Her co-star is Connell. Full of teenage angst and self-consciousness, he takes himself a little too seriously. He adores and is fearful of Marianne, and his love for her, in equal measure. Though he is popular at school, he finds the move to university challenging and struggles to find happiness there. He is embarrassed by his working-class background and finds Marianne’s blasé attitude to money frustrating. Moments between Connell and his mum (whom he refers to as ‘Lorraine’) offer up some of the heartfelt warmth and light-humour that the reader is so desperately craving. She acts as his moral compass throughout the novel and the ease and simplicity of this love counterbalances the complexities of Connell and Marianne’s.
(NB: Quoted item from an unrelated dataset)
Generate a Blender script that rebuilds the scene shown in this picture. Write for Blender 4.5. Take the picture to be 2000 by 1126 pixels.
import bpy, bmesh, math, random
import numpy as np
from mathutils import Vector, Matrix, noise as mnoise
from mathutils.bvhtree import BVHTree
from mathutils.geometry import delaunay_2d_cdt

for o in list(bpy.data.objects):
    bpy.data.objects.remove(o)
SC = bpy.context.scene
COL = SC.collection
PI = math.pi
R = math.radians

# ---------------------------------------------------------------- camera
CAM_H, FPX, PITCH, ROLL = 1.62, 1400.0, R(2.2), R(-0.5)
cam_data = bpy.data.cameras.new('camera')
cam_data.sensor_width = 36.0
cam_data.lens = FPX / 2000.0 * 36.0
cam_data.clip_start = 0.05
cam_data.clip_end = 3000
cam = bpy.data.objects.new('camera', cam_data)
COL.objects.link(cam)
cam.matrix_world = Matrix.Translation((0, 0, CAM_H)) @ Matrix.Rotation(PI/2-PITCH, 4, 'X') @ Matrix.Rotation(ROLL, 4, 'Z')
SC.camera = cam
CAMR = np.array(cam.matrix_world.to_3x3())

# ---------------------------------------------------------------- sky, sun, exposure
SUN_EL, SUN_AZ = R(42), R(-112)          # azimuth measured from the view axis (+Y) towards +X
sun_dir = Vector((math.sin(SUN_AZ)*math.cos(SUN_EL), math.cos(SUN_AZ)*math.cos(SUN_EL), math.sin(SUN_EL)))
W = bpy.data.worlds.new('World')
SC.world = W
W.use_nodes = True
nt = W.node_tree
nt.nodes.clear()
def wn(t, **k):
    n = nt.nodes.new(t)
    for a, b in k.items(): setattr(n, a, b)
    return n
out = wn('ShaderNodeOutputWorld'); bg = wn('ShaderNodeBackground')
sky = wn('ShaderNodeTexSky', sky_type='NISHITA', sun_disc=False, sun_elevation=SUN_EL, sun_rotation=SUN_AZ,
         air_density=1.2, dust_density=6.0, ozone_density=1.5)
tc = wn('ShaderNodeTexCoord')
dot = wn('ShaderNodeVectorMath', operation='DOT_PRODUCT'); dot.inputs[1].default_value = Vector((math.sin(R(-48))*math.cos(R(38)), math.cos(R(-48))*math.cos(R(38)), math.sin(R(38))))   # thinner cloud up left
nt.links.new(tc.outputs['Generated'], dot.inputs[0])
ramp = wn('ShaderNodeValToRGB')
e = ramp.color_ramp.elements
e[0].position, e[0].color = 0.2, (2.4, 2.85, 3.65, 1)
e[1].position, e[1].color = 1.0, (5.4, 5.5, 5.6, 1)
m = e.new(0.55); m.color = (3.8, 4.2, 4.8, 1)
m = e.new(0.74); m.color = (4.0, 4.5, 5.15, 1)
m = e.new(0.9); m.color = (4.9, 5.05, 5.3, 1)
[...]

Aside from dealing with the presence of love, be it simple of complex, the novel also deals with the total absence of love in the form of Marianne’s family life. Affluent yet abusive, they have worn her down to become a joyless and listless young woman. Her character is therefore shown to view herself as unworthy of love and unable to accept Connell’s for the most part, instead entering into abusive and unhealthy relationships. Rooney tackles some sensitive and tricky themes, here but shows empathy and understanding for the character of Marianne. There is a sad irony in the fact that Marianne is more defensive with Connell in many ways, that with those people who actually wish to hurt her who are littered throughout the book. This leaves the reader to ponder the damage that a loveless, broken home can inflict upon a person.

In summary, Rooney’s novel has that rare ability to be heart-warming and heart-breaking all in one. A quick, easy read (at least in the practical sense), this book will have you gripped for a week and will stay with you for a long time.